## 3D scene scripts
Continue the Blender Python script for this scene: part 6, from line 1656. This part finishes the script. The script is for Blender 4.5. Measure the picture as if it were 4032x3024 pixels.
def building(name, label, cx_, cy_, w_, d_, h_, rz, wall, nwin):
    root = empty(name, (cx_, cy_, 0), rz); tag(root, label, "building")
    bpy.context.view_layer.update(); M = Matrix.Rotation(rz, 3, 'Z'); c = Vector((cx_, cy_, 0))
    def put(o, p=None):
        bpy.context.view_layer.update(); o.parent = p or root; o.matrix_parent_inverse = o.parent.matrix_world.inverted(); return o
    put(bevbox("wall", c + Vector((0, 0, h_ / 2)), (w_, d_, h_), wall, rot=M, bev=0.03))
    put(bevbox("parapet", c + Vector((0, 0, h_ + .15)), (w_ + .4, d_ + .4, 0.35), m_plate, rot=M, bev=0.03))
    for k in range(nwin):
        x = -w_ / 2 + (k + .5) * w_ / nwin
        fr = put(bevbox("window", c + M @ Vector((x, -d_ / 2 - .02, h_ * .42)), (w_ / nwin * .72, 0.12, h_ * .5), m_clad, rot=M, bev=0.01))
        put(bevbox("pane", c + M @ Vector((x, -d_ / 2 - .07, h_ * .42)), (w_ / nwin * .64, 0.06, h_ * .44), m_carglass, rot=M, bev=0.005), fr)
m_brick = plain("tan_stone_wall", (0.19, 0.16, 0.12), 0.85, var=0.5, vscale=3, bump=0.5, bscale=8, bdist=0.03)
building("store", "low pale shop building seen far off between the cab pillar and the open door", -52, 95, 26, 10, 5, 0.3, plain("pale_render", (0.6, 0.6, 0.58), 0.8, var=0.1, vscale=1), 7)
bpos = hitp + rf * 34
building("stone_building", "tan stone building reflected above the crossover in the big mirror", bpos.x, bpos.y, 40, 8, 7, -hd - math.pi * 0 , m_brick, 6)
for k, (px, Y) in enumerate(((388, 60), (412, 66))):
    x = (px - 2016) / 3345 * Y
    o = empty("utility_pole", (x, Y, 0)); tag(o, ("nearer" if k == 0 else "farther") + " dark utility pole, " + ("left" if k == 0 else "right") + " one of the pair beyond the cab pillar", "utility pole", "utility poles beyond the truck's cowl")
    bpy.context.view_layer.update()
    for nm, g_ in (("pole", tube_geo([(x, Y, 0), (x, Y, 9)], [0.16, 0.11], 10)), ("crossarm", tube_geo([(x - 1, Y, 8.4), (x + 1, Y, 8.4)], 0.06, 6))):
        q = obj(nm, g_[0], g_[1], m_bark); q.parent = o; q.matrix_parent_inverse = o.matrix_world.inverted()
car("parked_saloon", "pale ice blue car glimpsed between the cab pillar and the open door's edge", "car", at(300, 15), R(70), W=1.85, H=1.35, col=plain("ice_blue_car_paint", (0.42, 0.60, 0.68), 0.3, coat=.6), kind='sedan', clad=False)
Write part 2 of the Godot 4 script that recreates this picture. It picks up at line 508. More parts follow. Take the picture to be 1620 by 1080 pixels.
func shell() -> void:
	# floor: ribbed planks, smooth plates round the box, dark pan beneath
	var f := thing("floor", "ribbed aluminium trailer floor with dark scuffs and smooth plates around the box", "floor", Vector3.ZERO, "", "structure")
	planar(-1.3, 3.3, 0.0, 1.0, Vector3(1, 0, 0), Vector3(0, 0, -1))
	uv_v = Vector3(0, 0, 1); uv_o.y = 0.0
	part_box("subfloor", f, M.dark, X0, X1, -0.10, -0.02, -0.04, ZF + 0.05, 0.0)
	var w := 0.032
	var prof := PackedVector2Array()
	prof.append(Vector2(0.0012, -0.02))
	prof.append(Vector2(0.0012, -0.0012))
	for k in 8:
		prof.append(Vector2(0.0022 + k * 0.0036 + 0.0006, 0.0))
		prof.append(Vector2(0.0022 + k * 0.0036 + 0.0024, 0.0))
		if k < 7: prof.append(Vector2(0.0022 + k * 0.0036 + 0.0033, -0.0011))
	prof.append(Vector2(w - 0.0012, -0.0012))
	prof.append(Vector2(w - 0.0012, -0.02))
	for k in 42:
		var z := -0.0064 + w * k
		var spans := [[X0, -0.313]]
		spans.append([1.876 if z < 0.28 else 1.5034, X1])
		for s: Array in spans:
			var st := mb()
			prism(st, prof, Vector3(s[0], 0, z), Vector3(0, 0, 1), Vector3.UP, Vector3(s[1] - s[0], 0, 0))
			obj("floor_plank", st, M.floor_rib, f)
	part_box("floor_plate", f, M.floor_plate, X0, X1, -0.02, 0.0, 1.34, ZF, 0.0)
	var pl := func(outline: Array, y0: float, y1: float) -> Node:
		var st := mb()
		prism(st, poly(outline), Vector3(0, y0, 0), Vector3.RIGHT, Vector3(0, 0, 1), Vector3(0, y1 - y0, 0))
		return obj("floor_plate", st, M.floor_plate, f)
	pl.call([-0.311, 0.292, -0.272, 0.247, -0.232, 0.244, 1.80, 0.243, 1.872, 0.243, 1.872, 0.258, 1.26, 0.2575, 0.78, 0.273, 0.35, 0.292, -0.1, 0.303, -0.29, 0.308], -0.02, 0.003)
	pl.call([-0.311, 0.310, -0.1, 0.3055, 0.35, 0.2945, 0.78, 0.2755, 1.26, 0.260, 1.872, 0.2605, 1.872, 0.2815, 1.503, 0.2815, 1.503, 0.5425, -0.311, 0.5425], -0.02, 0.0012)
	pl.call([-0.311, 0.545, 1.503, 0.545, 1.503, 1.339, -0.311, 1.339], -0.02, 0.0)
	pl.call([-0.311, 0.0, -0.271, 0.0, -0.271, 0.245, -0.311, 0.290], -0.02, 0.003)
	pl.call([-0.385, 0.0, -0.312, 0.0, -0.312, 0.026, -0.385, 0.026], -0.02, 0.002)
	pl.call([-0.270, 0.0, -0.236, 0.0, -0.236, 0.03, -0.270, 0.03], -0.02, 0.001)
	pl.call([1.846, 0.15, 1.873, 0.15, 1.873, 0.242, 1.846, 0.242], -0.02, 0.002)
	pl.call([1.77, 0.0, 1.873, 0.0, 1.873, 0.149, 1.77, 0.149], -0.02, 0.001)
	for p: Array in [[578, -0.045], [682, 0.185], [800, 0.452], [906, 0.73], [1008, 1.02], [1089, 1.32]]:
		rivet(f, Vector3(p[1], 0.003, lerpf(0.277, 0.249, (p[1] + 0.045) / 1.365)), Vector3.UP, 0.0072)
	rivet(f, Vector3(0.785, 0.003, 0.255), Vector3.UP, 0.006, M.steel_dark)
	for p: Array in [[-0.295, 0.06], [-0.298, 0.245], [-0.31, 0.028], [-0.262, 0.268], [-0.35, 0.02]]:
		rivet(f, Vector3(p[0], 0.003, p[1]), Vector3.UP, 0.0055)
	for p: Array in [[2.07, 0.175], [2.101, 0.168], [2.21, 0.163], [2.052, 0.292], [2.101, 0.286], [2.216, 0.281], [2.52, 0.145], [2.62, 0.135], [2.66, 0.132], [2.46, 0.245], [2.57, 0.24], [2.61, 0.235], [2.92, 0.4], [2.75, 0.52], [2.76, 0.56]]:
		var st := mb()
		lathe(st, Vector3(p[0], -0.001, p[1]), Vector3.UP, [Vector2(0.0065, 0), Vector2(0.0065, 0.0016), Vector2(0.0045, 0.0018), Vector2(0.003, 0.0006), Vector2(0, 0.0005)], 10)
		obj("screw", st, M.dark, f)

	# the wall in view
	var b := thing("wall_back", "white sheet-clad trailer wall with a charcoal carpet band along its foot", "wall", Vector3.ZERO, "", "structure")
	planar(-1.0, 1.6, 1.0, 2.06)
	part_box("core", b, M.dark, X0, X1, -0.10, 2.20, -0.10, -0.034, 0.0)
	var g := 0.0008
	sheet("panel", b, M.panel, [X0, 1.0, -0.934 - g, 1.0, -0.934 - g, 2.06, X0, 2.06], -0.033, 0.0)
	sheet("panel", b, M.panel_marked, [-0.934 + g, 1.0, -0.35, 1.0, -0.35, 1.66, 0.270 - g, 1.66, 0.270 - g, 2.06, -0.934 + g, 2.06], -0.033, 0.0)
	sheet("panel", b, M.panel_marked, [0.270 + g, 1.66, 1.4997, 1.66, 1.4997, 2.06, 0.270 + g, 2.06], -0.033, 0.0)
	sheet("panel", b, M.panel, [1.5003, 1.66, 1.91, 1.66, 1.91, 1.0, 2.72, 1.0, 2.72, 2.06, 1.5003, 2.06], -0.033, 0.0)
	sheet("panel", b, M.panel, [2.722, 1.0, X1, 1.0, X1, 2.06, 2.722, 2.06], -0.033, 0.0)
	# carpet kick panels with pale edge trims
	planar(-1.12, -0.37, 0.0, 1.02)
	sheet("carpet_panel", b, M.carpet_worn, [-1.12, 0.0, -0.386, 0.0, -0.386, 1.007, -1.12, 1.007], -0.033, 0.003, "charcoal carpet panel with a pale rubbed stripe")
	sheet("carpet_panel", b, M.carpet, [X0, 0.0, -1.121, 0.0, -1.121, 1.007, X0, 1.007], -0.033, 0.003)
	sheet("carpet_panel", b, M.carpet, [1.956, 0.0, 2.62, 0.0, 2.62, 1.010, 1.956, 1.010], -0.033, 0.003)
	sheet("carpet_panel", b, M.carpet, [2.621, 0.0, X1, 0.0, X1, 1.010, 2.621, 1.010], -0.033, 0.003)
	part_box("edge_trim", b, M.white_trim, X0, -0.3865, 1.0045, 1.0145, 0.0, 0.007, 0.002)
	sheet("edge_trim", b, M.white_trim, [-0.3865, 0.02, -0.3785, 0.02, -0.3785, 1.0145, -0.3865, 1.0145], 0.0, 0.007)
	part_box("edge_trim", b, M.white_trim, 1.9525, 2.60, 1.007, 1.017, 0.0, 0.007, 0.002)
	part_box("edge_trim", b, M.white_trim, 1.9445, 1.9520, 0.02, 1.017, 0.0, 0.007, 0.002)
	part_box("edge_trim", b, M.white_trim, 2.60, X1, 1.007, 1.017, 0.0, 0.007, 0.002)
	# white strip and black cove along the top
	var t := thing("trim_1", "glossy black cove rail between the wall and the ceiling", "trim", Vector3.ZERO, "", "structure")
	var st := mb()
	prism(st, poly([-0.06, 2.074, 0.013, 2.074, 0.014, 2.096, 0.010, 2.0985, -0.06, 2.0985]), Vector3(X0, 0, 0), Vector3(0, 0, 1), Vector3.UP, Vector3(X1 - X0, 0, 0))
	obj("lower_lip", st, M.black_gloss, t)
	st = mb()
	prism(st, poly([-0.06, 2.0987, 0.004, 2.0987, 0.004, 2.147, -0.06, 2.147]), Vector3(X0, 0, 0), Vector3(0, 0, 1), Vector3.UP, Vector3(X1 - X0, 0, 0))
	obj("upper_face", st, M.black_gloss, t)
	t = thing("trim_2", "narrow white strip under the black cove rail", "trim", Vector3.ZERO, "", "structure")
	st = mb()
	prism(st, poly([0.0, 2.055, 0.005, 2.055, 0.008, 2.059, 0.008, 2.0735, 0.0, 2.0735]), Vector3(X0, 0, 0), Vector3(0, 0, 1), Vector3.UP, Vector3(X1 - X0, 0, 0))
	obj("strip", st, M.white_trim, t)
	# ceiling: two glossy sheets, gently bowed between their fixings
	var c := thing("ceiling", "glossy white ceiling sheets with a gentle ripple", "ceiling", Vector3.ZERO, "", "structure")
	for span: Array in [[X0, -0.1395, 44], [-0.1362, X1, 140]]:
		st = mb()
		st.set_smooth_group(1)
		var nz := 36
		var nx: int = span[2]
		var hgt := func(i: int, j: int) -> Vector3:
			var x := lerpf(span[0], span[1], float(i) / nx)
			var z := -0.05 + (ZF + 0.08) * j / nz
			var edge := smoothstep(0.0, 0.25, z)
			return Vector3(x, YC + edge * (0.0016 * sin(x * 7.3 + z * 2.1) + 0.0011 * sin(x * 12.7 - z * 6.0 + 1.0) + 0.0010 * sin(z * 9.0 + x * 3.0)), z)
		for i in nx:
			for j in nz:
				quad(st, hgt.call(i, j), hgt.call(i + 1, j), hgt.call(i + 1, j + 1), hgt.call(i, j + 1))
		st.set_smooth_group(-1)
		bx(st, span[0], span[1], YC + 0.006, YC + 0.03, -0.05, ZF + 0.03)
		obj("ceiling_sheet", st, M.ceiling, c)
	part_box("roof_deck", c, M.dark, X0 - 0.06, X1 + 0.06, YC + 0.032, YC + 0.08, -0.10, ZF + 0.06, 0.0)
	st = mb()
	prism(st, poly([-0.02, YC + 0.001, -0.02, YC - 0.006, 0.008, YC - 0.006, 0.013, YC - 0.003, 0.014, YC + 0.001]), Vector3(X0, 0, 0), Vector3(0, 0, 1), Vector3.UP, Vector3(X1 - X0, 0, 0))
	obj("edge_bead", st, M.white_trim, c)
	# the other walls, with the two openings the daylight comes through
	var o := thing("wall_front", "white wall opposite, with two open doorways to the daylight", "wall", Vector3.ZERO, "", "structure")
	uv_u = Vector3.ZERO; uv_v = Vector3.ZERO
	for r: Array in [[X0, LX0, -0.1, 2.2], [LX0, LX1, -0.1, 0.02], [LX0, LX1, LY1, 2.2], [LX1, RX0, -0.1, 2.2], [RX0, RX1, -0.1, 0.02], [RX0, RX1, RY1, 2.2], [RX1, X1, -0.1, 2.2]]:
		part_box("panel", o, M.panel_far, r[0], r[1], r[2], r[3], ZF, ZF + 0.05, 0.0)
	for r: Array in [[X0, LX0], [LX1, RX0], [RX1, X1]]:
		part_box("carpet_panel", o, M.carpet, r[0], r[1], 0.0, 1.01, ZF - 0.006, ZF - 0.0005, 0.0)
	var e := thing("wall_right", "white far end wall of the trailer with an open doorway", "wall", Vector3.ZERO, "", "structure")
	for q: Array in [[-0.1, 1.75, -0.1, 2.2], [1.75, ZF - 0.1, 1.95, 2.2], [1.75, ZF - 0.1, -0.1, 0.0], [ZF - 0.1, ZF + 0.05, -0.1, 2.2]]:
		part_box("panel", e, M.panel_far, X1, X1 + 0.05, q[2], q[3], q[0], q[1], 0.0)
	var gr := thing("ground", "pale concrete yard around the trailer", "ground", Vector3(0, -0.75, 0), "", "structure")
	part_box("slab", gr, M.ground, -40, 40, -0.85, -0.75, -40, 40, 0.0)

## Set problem
Copy all lines from the material that hold "this".

## In response
Continue the Blender Python script for this scene: part 6, from line 1656. This part finishes the script. The script is for Blender 4.5. Measure the picture as if it were 4032x3024 pixels.
Write part 2 of the Godot 4 script that recreates this picture. It picks up at line 508. More parts follow. Take the picture to be 1620 by 1080 pixels.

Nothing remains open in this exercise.